Brian O’Driscoll has revealed his mother’s blunt advice over his reluctance to sing Ireland’s Call before test matches.

Ireland’s rugby team are unique in the fact that they have two national anthems; Amhrán na bhFiann – the national anthem of the Republic of Ireland, and Ireland’s Call – an anthem written specially for the rugby team, which represents the people of both the north and south of the island.

Amhrán na bhFiann is only sung before Ireland’s home matches in Dublin, while Ireland’s Call is sung before every Irish test match, although O’Driscoll often only sang the former when he captained his country.

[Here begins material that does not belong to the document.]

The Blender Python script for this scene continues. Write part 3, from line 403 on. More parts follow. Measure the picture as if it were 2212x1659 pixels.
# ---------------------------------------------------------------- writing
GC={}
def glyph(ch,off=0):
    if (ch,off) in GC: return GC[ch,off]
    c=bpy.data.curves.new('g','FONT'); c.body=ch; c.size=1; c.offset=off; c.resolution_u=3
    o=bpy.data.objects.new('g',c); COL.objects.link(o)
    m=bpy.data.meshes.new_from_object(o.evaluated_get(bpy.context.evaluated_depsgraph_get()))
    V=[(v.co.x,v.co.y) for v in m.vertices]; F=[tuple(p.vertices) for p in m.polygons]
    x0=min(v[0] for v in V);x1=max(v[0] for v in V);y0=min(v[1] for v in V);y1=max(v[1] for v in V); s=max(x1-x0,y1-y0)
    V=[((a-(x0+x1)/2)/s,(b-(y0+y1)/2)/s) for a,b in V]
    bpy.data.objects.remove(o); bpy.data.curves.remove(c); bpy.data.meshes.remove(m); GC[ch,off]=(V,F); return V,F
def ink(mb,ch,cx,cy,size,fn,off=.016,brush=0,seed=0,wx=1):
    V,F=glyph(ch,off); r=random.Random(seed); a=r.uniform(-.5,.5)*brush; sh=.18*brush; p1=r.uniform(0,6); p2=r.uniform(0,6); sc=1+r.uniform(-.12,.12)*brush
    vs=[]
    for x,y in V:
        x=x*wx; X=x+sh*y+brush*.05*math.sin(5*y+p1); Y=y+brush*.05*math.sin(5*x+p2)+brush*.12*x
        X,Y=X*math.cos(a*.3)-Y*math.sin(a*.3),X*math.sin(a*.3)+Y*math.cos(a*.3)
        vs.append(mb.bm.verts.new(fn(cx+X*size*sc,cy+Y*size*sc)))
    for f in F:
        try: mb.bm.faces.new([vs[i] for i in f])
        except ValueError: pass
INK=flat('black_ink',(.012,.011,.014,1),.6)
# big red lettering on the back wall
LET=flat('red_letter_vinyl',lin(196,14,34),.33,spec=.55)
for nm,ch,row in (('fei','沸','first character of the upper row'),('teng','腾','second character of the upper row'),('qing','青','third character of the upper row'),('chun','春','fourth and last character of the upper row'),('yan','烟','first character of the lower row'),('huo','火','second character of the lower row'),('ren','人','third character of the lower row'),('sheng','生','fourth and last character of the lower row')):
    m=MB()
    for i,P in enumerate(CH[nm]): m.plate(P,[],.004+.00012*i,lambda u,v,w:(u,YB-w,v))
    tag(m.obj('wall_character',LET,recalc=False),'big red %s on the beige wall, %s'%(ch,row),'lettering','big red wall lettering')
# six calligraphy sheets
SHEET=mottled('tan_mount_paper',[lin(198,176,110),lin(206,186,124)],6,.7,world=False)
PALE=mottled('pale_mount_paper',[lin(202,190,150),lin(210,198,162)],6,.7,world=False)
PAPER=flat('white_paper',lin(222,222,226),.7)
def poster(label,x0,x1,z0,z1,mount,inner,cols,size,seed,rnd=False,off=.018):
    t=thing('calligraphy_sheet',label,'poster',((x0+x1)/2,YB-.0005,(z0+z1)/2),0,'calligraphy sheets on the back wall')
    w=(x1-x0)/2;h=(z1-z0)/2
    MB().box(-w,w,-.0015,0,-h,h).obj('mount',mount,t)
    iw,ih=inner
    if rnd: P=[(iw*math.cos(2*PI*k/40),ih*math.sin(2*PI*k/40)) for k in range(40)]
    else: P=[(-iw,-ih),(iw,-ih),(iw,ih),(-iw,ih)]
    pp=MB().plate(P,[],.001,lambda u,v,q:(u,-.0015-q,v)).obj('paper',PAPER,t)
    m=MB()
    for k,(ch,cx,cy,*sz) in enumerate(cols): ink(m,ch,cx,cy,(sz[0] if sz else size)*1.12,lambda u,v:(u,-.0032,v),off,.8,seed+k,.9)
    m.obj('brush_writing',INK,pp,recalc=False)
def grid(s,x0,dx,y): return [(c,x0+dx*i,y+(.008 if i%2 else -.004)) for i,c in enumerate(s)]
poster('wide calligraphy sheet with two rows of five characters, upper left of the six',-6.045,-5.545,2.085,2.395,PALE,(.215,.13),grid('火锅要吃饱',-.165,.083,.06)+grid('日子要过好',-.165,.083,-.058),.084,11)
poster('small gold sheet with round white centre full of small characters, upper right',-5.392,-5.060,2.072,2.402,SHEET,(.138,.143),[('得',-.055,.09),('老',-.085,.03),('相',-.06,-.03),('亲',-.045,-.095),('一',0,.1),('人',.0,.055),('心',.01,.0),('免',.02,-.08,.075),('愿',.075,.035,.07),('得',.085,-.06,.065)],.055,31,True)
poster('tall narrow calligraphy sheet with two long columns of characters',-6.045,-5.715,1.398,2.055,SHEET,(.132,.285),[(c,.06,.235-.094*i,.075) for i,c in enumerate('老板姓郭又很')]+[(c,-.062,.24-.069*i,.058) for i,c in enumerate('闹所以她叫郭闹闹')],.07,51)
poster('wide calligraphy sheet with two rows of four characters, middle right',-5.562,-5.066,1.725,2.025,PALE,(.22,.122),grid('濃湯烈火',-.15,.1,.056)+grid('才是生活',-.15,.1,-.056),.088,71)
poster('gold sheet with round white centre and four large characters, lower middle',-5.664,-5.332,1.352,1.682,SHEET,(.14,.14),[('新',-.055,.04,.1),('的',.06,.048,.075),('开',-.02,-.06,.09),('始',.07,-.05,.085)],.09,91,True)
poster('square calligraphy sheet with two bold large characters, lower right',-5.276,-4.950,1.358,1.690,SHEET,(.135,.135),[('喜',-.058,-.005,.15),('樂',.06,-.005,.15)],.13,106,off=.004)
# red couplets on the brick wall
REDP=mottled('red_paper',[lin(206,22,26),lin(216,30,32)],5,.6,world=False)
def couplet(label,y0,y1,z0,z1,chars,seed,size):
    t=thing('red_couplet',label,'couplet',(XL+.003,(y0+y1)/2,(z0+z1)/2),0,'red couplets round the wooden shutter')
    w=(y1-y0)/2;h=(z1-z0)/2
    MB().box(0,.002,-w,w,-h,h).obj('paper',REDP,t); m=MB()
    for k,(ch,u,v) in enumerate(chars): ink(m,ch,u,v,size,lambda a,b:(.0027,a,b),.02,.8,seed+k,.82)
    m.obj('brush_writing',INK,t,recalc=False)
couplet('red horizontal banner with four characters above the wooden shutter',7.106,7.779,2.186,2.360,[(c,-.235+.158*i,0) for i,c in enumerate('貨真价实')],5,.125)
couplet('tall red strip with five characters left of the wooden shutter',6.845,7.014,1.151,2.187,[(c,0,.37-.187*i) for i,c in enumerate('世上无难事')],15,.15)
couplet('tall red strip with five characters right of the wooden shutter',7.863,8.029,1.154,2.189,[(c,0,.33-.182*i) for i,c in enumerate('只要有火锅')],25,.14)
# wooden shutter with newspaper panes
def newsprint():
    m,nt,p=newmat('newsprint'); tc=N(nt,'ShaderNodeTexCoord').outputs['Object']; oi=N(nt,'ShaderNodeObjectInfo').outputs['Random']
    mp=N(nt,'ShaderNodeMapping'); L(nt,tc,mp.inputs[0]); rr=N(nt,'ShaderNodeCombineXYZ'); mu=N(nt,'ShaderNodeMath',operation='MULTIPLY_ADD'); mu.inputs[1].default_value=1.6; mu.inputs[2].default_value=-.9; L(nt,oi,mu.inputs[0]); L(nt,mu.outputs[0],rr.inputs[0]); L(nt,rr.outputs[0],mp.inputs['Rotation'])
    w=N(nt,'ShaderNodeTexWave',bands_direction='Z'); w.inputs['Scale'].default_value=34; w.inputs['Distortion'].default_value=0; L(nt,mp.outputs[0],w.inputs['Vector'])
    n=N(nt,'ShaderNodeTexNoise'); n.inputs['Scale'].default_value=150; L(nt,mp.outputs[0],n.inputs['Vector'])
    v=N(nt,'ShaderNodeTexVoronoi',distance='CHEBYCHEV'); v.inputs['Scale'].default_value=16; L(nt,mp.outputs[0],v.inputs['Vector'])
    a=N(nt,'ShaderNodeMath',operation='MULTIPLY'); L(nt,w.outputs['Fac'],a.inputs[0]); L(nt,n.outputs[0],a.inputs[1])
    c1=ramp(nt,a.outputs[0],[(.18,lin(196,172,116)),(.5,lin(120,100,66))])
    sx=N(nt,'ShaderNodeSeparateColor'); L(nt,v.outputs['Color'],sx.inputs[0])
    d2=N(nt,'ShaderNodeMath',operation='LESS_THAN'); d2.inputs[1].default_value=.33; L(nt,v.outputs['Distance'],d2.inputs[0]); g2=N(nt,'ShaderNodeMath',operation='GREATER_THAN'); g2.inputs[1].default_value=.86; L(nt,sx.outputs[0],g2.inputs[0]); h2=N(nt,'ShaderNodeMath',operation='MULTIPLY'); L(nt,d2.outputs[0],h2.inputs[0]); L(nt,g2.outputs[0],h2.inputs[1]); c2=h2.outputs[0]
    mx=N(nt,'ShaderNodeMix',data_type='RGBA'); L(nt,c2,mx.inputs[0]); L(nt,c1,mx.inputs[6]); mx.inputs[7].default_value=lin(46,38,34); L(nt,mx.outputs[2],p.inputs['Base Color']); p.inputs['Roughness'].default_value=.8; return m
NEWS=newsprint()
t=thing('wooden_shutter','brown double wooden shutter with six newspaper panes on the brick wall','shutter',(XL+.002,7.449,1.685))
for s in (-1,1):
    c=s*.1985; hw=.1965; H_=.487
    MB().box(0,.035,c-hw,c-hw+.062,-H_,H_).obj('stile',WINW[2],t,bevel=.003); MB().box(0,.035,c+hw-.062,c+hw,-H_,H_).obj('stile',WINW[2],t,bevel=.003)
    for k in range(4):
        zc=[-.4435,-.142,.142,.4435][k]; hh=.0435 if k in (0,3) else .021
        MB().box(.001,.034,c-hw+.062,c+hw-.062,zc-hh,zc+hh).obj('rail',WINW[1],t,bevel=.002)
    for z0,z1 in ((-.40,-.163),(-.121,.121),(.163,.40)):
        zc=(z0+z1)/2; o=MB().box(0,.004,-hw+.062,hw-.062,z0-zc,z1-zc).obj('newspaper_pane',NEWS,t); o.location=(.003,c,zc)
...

O’Driscoll was speaking about his country’s two national anthems in an interview with BT Sport and revealed that his mother scolded him for not singing Ireland’s Call.

Brian O’Driscoll on singing Ireland’s national anthems.

“I was Ireland captain and for a period of time I was singing Amhrán na bhFiann, our Irish anthem for the Republic, and then Ireland’s Call is our second anthem,” O’Driscoll explained.

“I went through a period where I didn’t sing Ireland’s Call, for no real purpose. I obviously found Amhrán na bhFiann a more passionate anthem but my mum took me to one side and goes, ‘FYI, you’re Ireland captain. You sing both anthems.’

“She was bloody right. It wasn’t even that I didn’t want to sing it [Ireland’s Call], it’s just it’s the anthem for everyone.”

National anthems have been a point of discussion in Irish sport.

Most supporters are happy for Ireland to have two national anthems in rugby, as players from nationalist and unionist backgrounds both feel represented.

There are two international teams in football however, the Republic of Ireland and Northern Ireland, where the former sing Amhrán na bhFiann and the latter sing God Save the Queen.

Former Ireland rugby captain Rory Best recently spoke about the usage of God Save the Queen by the Northern Ireland football team and argued that it is not inclusive.

“For me, it’s potentially not the way an anthem should be. I understand that God Save The Queen is Northern Ireland’s anthem because we’re part of the United Kingdom,” Best said.

“It also always strikes a chord with me, that’s what you hear when you’re in Twickenham, and you’re getting ready to play England.

“You don’t want to say that you find it strange because it is the anthem of Northern Ireland, but in terms of everything that I’ve done in sport, it’s been about including people. It’s not very inclusive.”